**GIVEN INSTRUCTION:** All the data must come back unchanged, except that pictures are left out.

**SOURCE MATERIAL:**

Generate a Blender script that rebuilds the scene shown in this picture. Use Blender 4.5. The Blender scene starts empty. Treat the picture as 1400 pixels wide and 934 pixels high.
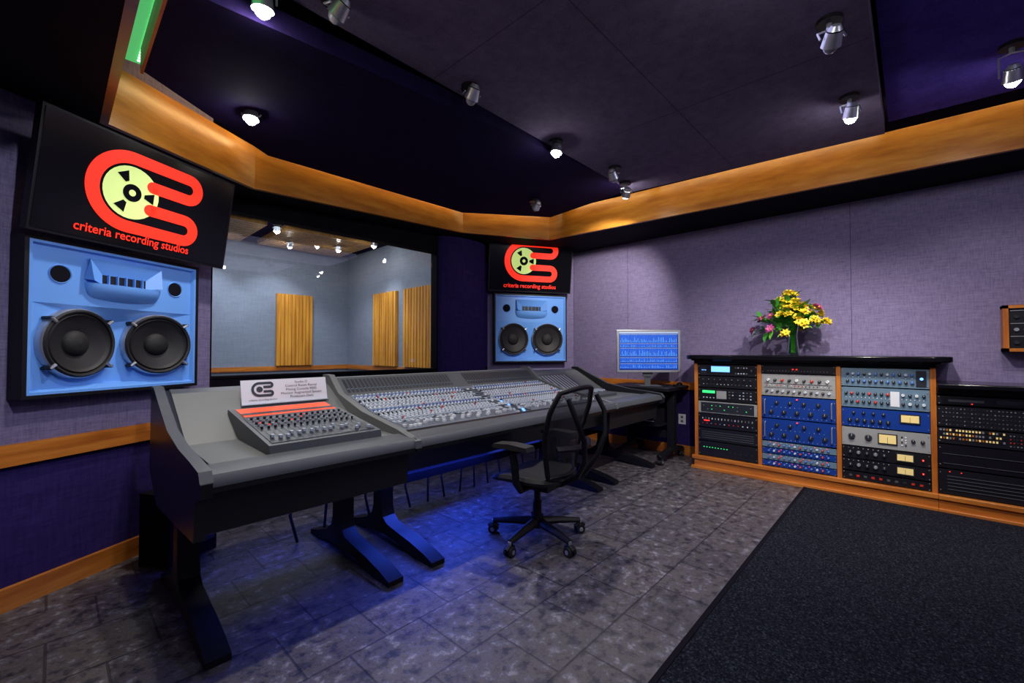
import bpy, bmesh, math, random
from mathutils import Vector, Matrix
random.seed(7)
R=math.radians
S=bpy.context.scene
try:
    S.view_settings.view_transform='Standard'
    S.view_settings.look='None'
except Exception as e: print(e)

# ------------------------------------------------------------ materials
MATS={}
def mat(name,col=(.5,.5,.5),rough=.5,metal=0,emit=None,es=1,spec=None,alpha=None):
    if name in MATS: return MATS[name]
    m=bpy.data.materials.new(name); m.use_nodes=True
    b=m.node_tree.nodes['Principled BSDF']
    b.inputs['Base Color'].default_value=(*col,1); b.inputs['Roughness'].default_value=rough
    b.inputs['Metallic'].default_value=metal
    if spec is not None: b.inputs['Specular IOR Level'].default_value=spec
    if emit: b.inputs['Emission Color'].default_value=(*emit,1); b.inputs['Emission Strength'].default_value=es
    MATS[name]=m; return m
def nodes(m): return m.node_tree.nodes,m.node_tree.links,m.node_tree.nodes['Principled BSDF']
def coords(m,scale=(1,1,1),rot=(0,0,0)):
    n,l,b=nodes(m)
    g=n.new('ShaderNodeNewGeometry'); mp=n.new('ShaderNodeMapping')
    mp.inputs['Scale'].default_value=scale; mp.inputs['Rotation'].default_value=rot
    l.new(g.outputs['Position'],mp.inputs['Vector']); return mp.outputs['Vector']
def ramp(m,fac,stops):
    n,l,b=nodes(m); r=n.new('ShaderNodeValToRGB'); e=r.color_ramp.elements
    e[0].position=stops[0][0]; e[0].color=(*stops[0][1],1)
    e[1].position=stops[-1][0]; e[1].color=(*stops[-1][1],1)
    for p,c in stops[1:-1]:
        x=e.new(p); x.color=(*c,1)
    l.new(fac,r.inputs['Fac']); return r.outputs['Color']
def noise(m,vec,scale,detail=3,rough=.5):
    n,l,b=nodes(m); t=n.new('ShaderNodeTexNoise'); t.inputs['Scale'].default_value=scale
    t.inputs['Detail'].default_value=detail; t.inputs['Roughness'].default_value=rough
    l.new(vec,t.inputs['Vector']); return t.outputs['Fac']
def bump(m,h,strength=.3,dist=.01):
    n,l,b=nodes(m); t=n.new('ShaderNodeBump'); t.inputs['Strength'].default_value=strength
    t.inputs['Distance'].default_value=dist; l.new(h,t.inputs['Height']); l.new(t.outputs['Normal'],b.inputs['Normal'])
def fabric(name,c1,c2,sc=60,rough=.95):
    m=mat(name,c1,rough,spec=.1); n,l,b=nodes(m)
    v1=coords(m,(sc*.12,sc*.12,sc*1.2)); v2=coords(m,(sc*1.2,sc*1.2,sc*.12))
    a=noise(m,v1,1,3,.7); c=noise(m,v2,1,3,.7)
    mx=n.new('ShaderNodeMath'); mx.operation='ADD'; l.new(a,mx.inputs[0]); l.new(c,mx.inputs[1])
    hf=n.new('ShaderNodeMath'); hf.operation='MULTIPLY'; hf.inputs[1].default_value=.5; l.new(mx.outputs[0],hf.inputs[0])
    l.new(ramp(m,hf.outputs[0],[(.36,c1),(.64,c2)]),b.inputs['Base Color']); bump(m,hf.outputs[0],.15,.003)
    return m
def wood(name,c1,c2,c3,scale=(1.2,1.2,14),rough=.32):
    m=mat(name,c2,rough); n,l,b=nodes(m)
    v=coords(m,scale); a=noise(m,v,1.6,5,.6)
    l.new(ramp(m,a,[(.3,c1),(.5,c2),(.7,c3)]),b.inputs['Base Color']); return m
WALLF=fabric('lavender_fabric',(.145,.120,.235),(.260,.222,.385),100)
WALLD=fabric('dark_purple_fabric',(.020,.012,.080),(.036,.022,.13))
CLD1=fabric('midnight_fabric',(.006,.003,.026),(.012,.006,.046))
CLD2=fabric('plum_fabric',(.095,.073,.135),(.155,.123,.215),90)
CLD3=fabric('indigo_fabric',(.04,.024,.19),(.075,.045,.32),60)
BLK=mat('black_satin',(.006,.006,.009),.45,spec=.3)
BLKM=mat('black_matte',(.005,.004,.009),.85,spec=.12)
GLOSS=mat('gloss_black',(.004,.004,.006),.15,spec=.3)
CHERRY=wood('cherry_wood',(.32,.085,.012),(.48,.15,.022),(.62,.23,.04))
BANDW=wood('honey_cherry_wood',(.30,.105,.012),(.43,.17,.022),(.54,.25,.04),(1.6,1.6,9),.28)
CHERRYV=wood('cherry_wood_upright',(.30,.08,.012),(.45,.135,.02),(.57,.2,.035),(14,14,1.2))
SLAT=wood('slat_wood',(.40,.15,.018),(.66,.29,.035),(.85,.43,.07),(9,9,.6))
SLATC=wood('ceiling_slat_wood',(.20,.10,.03),(.32,.17,.05),(.42,.25,.09),(9,9,.6))
SILV=mat('brushed_silver',(.6,.62,.66),.3,.9)
ALU=mat('aluminium',(.50,.52,.57),.35,.7)
LBLUE=mat('speaker_blue',(.15,.38,.92),.38)
CGREY=mat('console_grey',(.070,.078,.090),.42)
CGREYL=mat('console_light_grey',(.125,.135,.140),.5)
CDARK=mat('console_dark',(.012,.013,.017),.35)
PANEL=mat('channel_panel',(.11,.13,.17),.5)
KNOB=mat('knob_pale',(.52,.60,.70),.35)
KNOBB=mat('knob_blue',(.06,.16,.5),.35)
KNOBD=mat('knob_dark',(.02,.023,.032),.35)
KNOBR=mat('knob_red',(.5,.03,.02),.35)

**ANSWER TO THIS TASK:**
Generate a Blender script that rebuilds the scene shown in this picture. Use Blender 4.5. The Blender scene starts empty. Treat the picture as 1400 pixels wide and 934 pixels high.
import bpy, bmesh, math, random
from mathutils import Vector, Matrix
random.seed(7)
R=math.radians
S=bpy.context.scene
try:
    S.view_settings.view_transform='Standard'
    S.view_settings.look='None'
except Exception as e: print(e)

# ------------------------------------------------------------ materials
MATS={}
def mat(name,col=(.5,.5,.5),rough=.5,metal=0,emit=None,es=1,spec=None,alpha=None):
    if name in MATS: return MATS[name]
    m=bpy.data.materials.new(name); m.use_nodes=True
    b=m.node_tree.nodes['Principled BSDF']
    b.inputs['Base Color'].default_value=(*col,1); b.inputs['Roughness'].default_value=rough
    b.inputs['Metallic'].default_value=metal
    if spec is not None: b.inputs['Specular IOR Level'].default_value=spec
    if emit: b.inputs['Emission Color'].default_value=(*emit,1); b.inputs['Emission Strength'].default_value=es
    MATS[name]=m; return m
def nodes(m): return m.node_tree.nodes,m.node_tree.links,m.node_tree.nodes['Principled BSDF']
def coords(m,scale=(1,1,1),rot=(0,0,0)):
    n,l,b=nodes(m)
    g=n.new('ShaderNodeNewGeometry'); mp=n.new('ShaderNodeMapping')
    mp.inputs['Scale'].default_value=scale; mp.inputs['Rotation'].default_value=rot
    l.new(g.outputs['Position'],mp.inputs['Vector']); return mp.outputs['Vector']
def ramp(m,fac,stops):
    n,l,b=nodes(m); r=n.new('ShaderNodeValToRGB'); e=r.color_ramp.elements
    e[0].position=stops[0][0]; e[0].color=(*stops[0][1],1)
    e[1].position=stops[-1][0]; e[1].color=(*stops[-1][1],1)
    for p,c in stops[1:-1]:
        x=e.new(p); x.color=(*c,1)
    l.new(fac,r.inputs['Fac']); return r.outputs['Color']
def noise(m,vec,scale,detail=3,rough=.5):
    n,l,b=nodes(m); t=n.new('ShaderNodeTexNoise'); t.inputs['Scale'].default_value=scale
    t.inputs['Detail'].default_value=detail; t.inputs['Roughness'].default_value=rough
    l.new(vec,t.inputs['Vector']); return t.outputs['Fac']
def bump(m,h,strength=.3,dist=.01):
    n,l,b=nodes(m); t=n.new('ShaderNodeBump'); t.inputs['Strength'].default_value=strength
    t.inputs['Distance'].default_value=dist; l.new(h,t.inputs['Height']); l.new(t.outputs['Normal'],b.inputs['Normal'])
def fabric(name,c1,c2,sc=60,rough=.95):
    m=mat(name,c1,rough,spec=.1); n,l,b=nodes(m)
    v1=coords(m,(sc*.12,sc*.12,sc*1.2)); v2=coords(m,(sc*1.2,sc*1.2,sc*.12))
    a=noise(m,v1,1,3,.7); c=noise(m,v2,1,3,.7)
    mx=n.new('ShaderNodeMath'); mx.operation='ADD'; l.new(a,mx.inputs[0]); l.new(c,mx.inputs[1])
    hf=n.new('ShaderNodeMath'); hf.operation='MULTIPLY'; hf.inputs[1].default_value=.5; l.new(mx.outputs[0],hf.inputs[0])
    l.new(ramp(m,hf.outputs[0],[(.36,c1),(.64,c2)]),b.inputs['Base Color']); bump(m,hf.outputs[0],.15,.003)
    return m
def wood(name,c1,c2,c3,scale=(1.2,1.2,14),rough=.32):
    m=mat(name,c2,rough); n,l,b=nodes(m)
    v=coords(m,scale); a=noise(m,v,1.6,5,.6)
    l.new(ramp(m,a,[(.3,c1),(.5,c2),(.7,c3)]),b.inputs['Base Color']); return m
WALLF=fabric('lavender_fabric',(.145,.120,.235),(.260,.222,.385),100)
WALLD=fabric('dark_purple_fabric',(.020,.012,.080),(.036,.022,.13))
CLD1=fabric('midnight_fabric',(.006,.003,.026),(.012,.006,.046))
CLD2=fabric('plum_fabric',(.095,.073,.135),(.155,.123,.215),90)
CLD3=fabric('indigo_fabric',(.04,.024,.19),(.075,.045,.32),60)
BLK=mat('black_satin',(.006,.006,.009),.45,spec=.3)
BLKM=mat('black_matte',(.005,.004,.009),.85,spec=.12)
GLOSS=mat('gloss_black',(.004,.004,.006),.15,spec=.3)
CHERRY=wood('cherry_wood',(.32,.085,.012),(.48,.15,.022),(.62,.23,.04))
BANDW=wood('honey_cherry_wood',(.30,.105,.012),(.43,.17,.022),(.54,.25,.04),(1.6,1.6,9),.28)
CHERRYV=wood('cherry_wood_upright',(.30,.08,.012),(.45,.135,.02),(.57,.2,.035),(14,14,1.2))
SLAT=wood('slat_wood',(.40,.15,.018),(.66,.29,.035),(.85,.43,.07),(9,9,.6))
SLATC=wood('ceiling_slat_wood',(.20,.10,.03),(.32,.17,.05),(.42,.25,.09),(9,9,.6))
SILV=mat('brushed_silver',(.6,.62,.66),.3,.9)
ALU=mat('aluminium',(.50,.52,.57),.35,.7)
LBLUE=mat('speaker_blue',(.15,.38,.92),.38)
CGREY=mat('console_grey',(.070,.078,.090),.42)
CGREYL=mat('console_light_grey',(.125,.135,.140),.5)
CDARK=mat('console_dark',(.012,.013,.017),.35)
PANEL=mat('channel_panel',(.11,.13,.17),.5)
KNOB=mat('knob_pale',(.52,.60,.70),.35)
KNOBB=mat('knob_blue',(.06,.16,.5),.35)
KNOBD=mat('knob_dark',(.02,.023,.032),.35)
KNOBR=mat('knob_red',(.5,.03,.02),.35)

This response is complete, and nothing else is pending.